Black is the New White
Christmas – that joyful time of family and togetherness we spend with people we didn’t choose and would rather not, when antipathies and resentments erupt and when hangovers of different kinds ensue. Thus, the potential Christmas contrived by Nakkiah Lui in her play, which brings together two families, one indigenous – the Gibsons - one white – the Smiths - each with their own secrets, delusions and entrenched prejudices.
Presided over by a hip and charming Narrator (Luke Carroll), who fills in some backstory when required, we meet Charlotte Gibson (Miranda Tapsell), a sweet but tough, smart and successful lawyer, and Francis Smith (Tom Stokes, revealing a fast mouth and a talent for physical comedy), an experimental cellist. They’re in love. She’s just won an important land rights case and he’s… well, he’s an experimental cellist. They arrive early at the Gibson family’s spacious holiday home (a big, naturalistic, detailed set by Renée Mulder) with a plan to get their families together. They expect some problems, but, after all, it’s Christmas, and it has to happen sooner or later…

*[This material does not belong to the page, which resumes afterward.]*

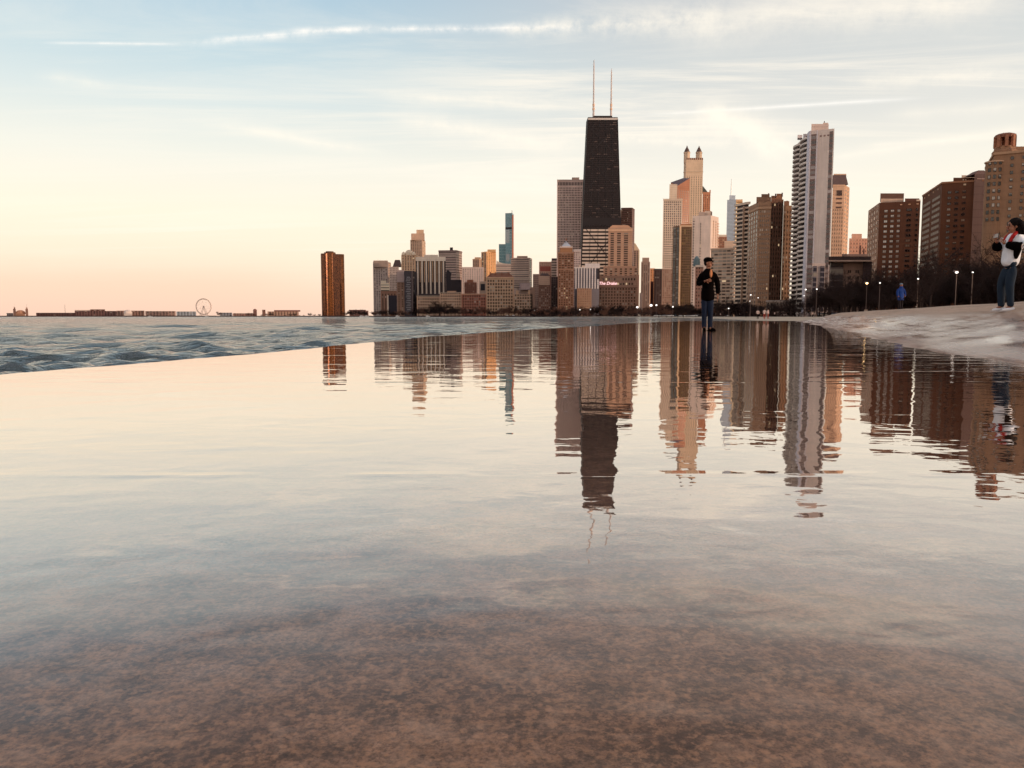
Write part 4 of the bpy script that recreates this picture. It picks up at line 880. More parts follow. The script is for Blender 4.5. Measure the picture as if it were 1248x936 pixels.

Ray Gibson (Tony Briggs), Charlotte’s Dad, is an ex-Labor politician with delusions of importance – he imagines he is the Australian Martin Luther King; wife Joan (Melodie Reynolds-Diarra) is the warm-hearted realist who actually wrote Ray’s stirring speeches; their other daughter is Rose (Tuuli Narkle), given to malapropisms, a fashion designer with her own label, expanding into LA, but adamant about ‘black identity’; and her husband is Sonny (Anthony Taufa), a sweet-natured evangelical Christian, first Aboriginal captain of the Wallabies, now a merchant banker. This family is part of the new indigenous middle-class – and doing quite nicely thank you – materially speaking.
Charlotte and Francis know that their respective fathers are ex-politicians but are unaware of the enduring enmity between Ray and very right-wing, very sour, very wealthy Liberal Dennison Smith (Geoff Morrell) who arrives with his perfectly coifed but somewhat robotic wife Marie (Vanessa Downing). And so the lines of conflict are drawn. It’s Meet the Fokkers (an admitted influence for playwright Lui) plus Guess Who’s Coming to Dinner? – in reverse.
The cast, encouraged by director Paige Rattray, revel in their larger than life characters and leap unfazed into sometimes stretched thin and ridiculous antics – such as Ray and Dennison competing with dance moves (although Mr Briggs and Mr Morrell do this brilliantly) or the all-in food fight that caps off a later sequence. There is just a touch in the writing here of ‘Wouldn’t it be funny if…’ or ‘We need a gag now’. Things happen because they’ll get a laugh – but they do such is the gusto with which the cast goes at it.
Black is the New White tries on something difficult: a combination of farce with some serious and at times iconoclastic racial and political argument. The latter is mostly inherent in the action, but there are pauses in the laughs and the slapstick for explicit raising of some serious issues: identity politics, black pride, knee-jerk racism (that cuts both ways), bourgeois entitlement and (for some) the guilt that goes with success, plus feminism and sexual expression. If these issues are raised in a somewhat didactic manner rather than explored or dramatised and are without much consequence, comic momentum is maintained, and the pauses are short. There’s so much in the air that even the play’s over-long running time can scarcely accommodate it all - and the play wisely leans on laughter to make its points.
The laughter can be at pointed bon mots that punctures pomposity, or at exaggerated, wince-making faux pas, or at sheer slapstick. (Francis, for instance, not knowing that Charlotte’s family has arrived, runs on stage stark naked and then tries to ingratiate himself with some excruciatingly wrong jokes.) There is discomfort for both racial ‘sides’ of the audience as Ms Lui satirises the stubborn pretences and pretensions of black and white. And there is the reveal of long-held and embarrassing, even mortifying secrets. When Vanessa Downing’s Marie gets her chance to dominate the stage with a few choice reveals, dominate she does and very satisfying it is too.
The opening night audience responded to the play’s daring, sharp but warm humour and the cast’s portrayal of such recognisable types with constant laughter. Ms Lui clearly writes from the inside and is boldly, slyly subversive. The play has already been a huge success in Perth and Sydney and no doubt will be so in Melbourne too – and Adelaide next.